I think that it will be found that most of the cases, in all jurisdictions, in which a stranger to the contract has been permitted to enforce it, and however broad the ground of decision given, are distinguishable on their circumstances and divisible into the following heads, — a. Novation; b. Agency; c. Action of money had and received; d. Negligence; e. Trusts; f. Nearness of relationship; g. Privity of estate.

a. Novation. — This, of course, refers to the substitution of a new obligation for an old one, which is thereby extinguished. Strictly, indeed, in that case the plaintiff is not a stranger to the agreement, regarding the whole transaction as a single one. A legal consideration actually proceeds from plaintiff to defendant (see Bank v. Grand Lodge, 98 U. S. 123), in which, by-the-by, an admirable criticism of the Lawrence v. Fox principle is stated by Justice Strong: “But where a debt clearly exists from one person to another, a promise by a third person to pay such debt, being primarily for the benefit of the original debtor, and to relieve him from his liability to pay it (there being no novation), he has a right of action against the promisor for his own indemnity, and, if the original creditor can also sue, the promisor would be liable to two separate actions, and therefore the rule is that the original creditor cannot sue. His case is not an exception from the general rule that privity of contract is required.”

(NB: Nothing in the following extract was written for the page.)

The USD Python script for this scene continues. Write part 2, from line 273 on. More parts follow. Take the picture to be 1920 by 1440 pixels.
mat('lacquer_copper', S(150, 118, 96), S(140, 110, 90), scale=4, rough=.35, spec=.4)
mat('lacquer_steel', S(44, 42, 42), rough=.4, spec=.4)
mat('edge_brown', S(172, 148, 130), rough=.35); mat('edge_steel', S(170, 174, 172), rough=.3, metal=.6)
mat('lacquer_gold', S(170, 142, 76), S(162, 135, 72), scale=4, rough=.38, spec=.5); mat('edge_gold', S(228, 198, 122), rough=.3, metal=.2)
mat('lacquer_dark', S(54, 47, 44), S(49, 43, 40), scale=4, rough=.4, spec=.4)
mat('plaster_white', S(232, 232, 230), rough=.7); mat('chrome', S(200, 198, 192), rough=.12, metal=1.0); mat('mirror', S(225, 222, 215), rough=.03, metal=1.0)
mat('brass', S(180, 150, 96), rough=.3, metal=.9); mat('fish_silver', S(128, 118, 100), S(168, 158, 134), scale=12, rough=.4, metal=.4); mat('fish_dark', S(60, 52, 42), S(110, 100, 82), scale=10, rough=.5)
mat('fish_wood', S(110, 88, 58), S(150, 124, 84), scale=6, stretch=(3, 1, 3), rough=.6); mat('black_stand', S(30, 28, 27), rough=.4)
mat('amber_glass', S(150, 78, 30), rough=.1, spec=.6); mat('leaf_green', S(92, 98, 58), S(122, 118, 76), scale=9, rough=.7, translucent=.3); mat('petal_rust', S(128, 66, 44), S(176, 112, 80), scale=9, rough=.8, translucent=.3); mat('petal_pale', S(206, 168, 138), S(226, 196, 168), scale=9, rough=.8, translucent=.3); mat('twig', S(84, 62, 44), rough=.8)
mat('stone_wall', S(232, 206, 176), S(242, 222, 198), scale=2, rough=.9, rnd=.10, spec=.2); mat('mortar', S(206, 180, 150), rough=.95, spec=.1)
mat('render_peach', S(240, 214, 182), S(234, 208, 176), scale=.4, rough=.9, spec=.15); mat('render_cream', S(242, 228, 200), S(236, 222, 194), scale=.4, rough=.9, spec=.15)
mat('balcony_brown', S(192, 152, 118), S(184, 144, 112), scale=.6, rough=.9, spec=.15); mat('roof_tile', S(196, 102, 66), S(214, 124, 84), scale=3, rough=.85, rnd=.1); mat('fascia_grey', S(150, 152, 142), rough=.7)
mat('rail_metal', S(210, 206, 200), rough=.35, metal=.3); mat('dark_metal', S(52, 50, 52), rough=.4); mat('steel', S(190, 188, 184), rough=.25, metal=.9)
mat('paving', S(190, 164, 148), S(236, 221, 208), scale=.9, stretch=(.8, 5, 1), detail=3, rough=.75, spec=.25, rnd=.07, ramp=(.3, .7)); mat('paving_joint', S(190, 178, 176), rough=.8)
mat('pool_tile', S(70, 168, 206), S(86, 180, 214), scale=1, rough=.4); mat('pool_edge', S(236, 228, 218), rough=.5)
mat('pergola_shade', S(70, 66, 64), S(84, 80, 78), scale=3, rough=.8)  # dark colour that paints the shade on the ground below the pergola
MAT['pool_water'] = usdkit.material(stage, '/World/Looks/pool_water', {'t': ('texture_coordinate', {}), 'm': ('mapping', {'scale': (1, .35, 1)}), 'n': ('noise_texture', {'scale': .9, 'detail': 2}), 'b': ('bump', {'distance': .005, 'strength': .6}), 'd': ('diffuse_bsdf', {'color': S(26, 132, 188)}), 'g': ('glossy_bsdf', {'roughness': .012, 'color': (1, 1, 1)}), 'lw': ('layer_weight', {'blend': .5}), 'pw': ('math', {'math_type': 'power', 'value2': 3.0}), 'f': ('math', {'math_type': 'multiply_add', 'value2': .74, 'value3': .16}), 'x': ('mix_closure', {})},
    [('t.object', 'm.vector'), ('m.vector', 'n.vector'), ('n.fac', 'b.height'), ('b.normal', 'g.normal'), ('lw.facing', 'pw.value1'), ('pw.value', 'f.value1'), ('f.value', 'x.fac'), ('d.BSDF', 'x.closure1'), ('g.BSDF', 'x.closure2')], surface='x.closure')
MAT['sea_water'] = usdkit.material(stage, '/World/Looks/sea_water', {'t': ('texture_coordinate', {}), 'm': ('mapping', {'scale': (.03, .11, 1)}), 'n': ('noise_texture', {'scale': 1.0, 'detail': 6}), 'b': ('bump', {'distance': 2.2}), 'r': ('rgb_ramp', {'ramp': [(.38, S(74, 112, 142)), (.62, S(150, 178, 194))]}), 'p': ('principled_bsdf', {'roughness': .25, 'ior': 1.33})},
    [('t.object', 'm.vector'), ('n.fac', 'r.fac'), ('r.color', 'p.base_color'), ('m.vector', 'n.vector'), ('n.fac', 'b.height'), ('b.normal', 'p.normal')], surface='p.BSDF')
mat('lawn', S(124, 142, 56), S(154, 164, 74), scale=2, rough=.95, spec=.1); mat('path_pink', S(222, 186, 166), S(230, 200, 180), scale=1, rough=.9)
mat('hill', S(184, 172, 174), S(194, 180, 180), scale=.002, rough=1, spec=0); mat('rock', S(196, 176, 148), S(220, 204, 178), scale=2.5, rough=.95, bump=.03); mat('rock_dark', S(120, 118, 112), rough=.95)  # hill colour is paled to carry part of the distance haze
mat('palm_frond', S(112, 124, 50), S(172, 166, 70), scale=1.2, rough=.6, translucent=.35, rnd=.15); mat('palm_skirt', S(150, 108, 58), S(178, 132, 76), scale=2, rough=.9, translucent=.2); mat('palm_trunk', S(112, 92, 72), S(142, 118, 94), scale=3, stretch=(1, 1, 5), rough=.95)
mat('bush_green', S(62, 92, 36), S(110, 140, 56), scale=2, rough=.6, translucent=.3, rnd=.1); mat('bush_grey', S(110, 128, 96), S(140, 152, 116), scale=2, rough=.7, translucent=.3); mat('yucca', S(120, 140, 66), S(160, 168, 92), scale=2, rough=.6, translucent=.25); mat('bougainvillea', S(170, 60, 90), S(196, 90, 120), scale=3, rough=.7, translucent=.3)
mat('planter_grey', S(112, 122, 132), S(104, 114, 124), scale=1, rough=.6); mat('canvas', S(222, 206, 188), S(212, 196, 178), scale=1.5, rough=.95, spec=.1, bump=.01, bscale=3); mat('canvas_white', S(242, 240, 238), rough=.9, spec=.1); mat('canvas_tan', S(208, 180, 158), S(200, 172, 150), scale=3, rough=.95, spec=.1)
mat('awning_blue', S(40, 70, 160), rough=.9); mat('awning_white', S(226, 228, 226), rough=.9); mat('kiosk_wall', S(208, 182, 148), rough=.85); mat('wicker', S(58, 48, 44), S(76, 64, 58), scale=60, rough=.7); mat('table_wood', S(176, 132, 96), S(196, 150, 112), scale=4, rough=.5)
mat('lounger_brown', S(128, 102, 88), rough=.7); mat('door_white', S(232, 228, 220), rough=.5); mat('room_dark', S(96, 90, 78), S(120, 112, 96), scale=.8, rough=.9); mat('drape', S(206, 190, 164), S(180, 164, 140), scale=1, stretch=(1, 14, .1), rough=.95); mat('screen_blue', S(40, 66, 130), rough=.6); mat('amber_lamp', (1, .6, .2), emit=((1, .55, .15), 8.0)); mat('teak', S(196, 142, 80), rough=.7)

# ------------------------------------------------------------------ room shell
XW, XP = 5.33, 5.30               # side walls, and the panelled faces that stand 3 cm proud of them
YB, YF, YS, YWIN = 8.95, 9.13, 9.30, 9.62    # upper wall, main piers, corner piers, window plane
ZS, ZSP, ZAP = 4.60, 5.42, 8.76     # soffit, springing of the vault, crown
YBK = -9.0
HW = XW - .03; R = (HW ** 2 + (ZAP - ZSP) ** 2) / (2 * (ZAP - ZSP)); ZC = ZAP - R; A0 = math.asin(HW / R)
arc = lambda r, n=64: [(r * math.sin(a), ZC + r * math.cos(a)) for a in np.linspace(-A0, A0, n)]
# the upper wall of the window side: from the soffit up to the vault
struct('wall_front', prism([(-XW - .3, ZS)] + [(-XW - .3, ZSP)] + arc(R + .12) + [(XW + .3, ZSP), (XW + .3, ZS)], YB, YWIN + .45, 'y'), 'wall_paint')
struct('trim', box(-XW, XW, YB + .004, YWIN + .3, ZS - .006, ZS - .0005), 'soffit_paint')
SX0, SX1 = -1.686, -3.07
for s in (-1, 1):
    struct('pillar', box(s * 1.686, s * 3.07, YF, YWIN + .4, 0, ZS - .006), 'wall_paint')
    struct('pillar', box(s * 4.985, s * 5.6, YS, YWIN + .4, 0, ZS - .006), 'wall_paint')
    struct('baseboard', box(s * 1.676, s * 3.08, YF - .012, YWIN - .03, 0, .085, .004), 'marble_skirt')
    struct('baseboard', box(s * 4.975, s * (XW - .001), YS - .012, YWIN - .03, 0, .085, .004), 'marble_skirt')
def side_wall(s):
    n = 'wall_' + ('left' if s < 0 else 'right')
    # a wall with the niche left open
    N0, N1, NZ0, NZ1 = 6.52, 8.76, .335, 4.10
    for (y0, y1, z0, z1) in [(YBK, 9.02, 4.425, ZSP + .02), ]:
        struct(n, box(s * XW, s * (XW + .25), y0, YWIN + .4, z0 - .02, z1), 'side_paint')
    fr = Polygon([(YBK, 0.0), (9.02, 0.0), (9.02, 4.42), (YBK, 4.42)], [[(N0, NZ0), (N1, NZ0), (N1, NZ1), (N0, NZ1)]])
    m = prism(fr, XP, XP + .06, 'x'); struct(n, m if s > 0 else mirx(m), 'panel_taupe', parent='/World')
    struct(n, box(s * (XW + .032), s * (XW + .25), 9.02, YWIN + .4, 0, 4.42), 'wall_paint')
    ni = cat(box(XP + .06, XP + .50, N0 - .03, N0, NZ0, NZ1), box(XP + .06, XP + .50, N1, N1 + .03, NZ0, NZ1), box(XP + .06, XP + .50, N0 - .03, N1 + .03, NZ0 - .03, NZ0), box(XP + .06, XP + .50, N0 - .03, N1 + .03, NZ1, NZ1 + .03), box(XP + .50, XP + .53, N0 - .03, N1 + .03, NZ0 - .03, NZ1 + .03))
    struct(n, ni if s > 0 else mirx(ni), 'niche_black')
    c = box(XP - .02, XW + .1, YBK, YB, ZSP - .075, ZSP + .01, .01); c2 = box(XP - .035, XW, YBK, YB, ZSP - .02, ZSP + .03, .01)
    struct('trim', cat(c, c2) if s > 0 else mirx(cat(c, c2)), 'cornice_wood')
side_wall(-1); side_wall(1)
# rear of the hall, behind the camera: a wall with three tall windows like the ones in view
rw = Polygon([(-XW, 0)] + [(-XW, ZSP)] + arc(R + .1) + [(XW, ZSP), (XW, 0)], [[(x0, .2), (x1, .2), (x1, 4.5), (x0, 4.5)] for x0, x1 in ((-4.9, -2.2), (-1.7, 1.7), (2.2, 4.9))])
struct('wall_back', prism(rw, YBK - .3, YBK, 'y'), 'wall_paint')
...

b. Agency. — A contract made by an agent on behalf and for the benefit of his principal may, of course, be ratified and enforced by the principal. The promisee is regarded as the agent, though in form the principal.[2]

c. Negligence. — Such actions, even where sounding in contract, are really founded upon the defendant’s tort. Independently of the express obligation, a defendant’s negligence, resulting in injury to the plaintiff, who has not contributed thereto, is actionable. So that, e.g., where a servant, travelling with his master, who applied and paid for his transportation, lost his portmanteau through the negligence of the railway company, the servant was permitted to recover its value from the company.[3]

  1. See cases supra.
  2. See opinions, Johnson, C. J., and Denio, J., in Lawrence v. Fox, supra.
  3. Marshall v. York, 11 C. B. 655.